Nach zwei Tagen und zwei Nächten in Bangladesch führt die Reise weiter nach Indien. Insgesamt neun Autor*innen aus Europa finden sich zusammen, für ein Podiumsgespräch an der Delhi University und Impulsreferaten für Student*innen, vor allem aber für die Long Night of LiteratureS. Am 23. September werden wir im Instituto Cervantes jeweils einem Klassenzimmer zugewiesen. Das Publikum teilt sich in Gruppen und spaziert durch das Gebäude, von Raum zu Raum, Lesung zu Lesung. Achtmal trete ich zu je zwanzig Minuten auf, mit Rezitationen aus Gemma Habibi und Phantome, die Übersetzung ins Englische wird per Beamer projiziert – und mit jedem Mal ist es eine andere, geschärftere Erfahrung, man selbst gerät in eine Art von Rausch und das Publikum wird gelöster, in Verbindung mit den zeitgleich stattfindenden acht anderen Lesungen erwächst eine eigene Energie, die dieses ungewöhnliche Format zu einer besonderen Erfahrung macht.
Zwei Tage später brechen wir nach Varanasi auf. Sechzehn Jahre früher war ich erstmals in der heiligen Stadt, Geburtsstätte des Sanskrit; während des neuerlichen Aufenthalts versuche ich, mich in meine damalige Gedanken- und Gefühlswelt zurückzuversetzen. Was verbindet mich noch mit einem zweiundzwanzigjährigen Backpacker, der aus der heißen Gangesebene fort wollte in den Himalaya, nach Sikkim bestenfalls, einer vagen Vorstellung von Freiheit und Abenteuer hinterher? Ähnlich dem Goethe Institut in Dhaka ist das Alice Boner Instituts eine Art Ruhepol. Am Fluss gelegen, finden sich in diesem Haus über mehrere liebevoll eingerichtete Stockwerke verteilt Erinnerungsstücke der namensgebenden Schweizer Bildhauerin (oder besser: universal interessierten Gelehrten). Die Veranstaltung dauert bis nach Mitternacht, dank der fundierten Moderationen, der anregenden Publikumsgespräche vergeht die Zeit in einem Fingerschnippen. Seit meiner Ankunft begleitet mich das Gefühl, wertgeschätzt zu werden – sowohl ich als Autor, als auch die Texte; eine Beobachtung, die mir erst während dieses Abends gänzlich bewusst wird.
Erwähne ich meine Herkunft, weisen mich sowohl der Hotelrezeptionist als auch der Institutsleiter auf einen Autor hin, ebenfalls Österreicher, der lange Zeit in der Stadt gewesen sei, legendär aufgrund seines obsessiven Interesses an den Verbrennungsstätten.
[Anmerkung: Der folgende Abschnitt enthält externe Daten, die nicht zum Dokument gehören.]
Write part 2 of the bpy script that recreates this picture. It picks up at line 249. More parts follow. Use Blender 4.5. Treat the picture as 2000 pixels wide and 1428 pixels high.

Varanasi, das wird schnell deutlich, hat Josef Winkler nicht vergessen. Die Stadt strahlt eine unleugbare Faszination aus. Die Yoga-Rituale und die Hindu-Zeremonien frühmorgens oder abends am Fluss; die Holzstapel an den Feuerstellen; die Geschichten, die um das Feuer kreisen, etwa dass fünf Gruppen nicht verbrannt werden, sondern man ihre toten Körper dem Fluss überantworte, nämlich Mönche, Schwangere, Lepra-Kranke, Kinder, und jene, die am dem Biss einer Schlange gestorben sind – das Ganges-Wasser wecke diese wieder auf, sagt man mir, but it never happens, merkt mein Gegenüber mit einer gewissen Traurigkeit an -; die Trommelrhythmen, ehe die Scheiterhaufen entzündet werden; der dichte Rauch, der schließlich vom Ufer fort durch die engen Gassen zieht. Es sind dies einige der Notizen, die ich während der zwei Wochen niedergeschrieben habe, eine Fülle an Eindrücken, die, fällt mir nach meiner Rückkehr auf, nicht unähnlich jenen Beobachtungen sind, die ich sechzehn Jahre zuvor in ein anderes Notizbuch gekritzelt habe; dass ich Indien mit anhaltendem Staunen begegne, und mir die Orte und Menschen eine Überforderung bescheren, der auch durch das Schreiben nicht beizukommen ist, das immerhin scheint eine Konstante zu sein.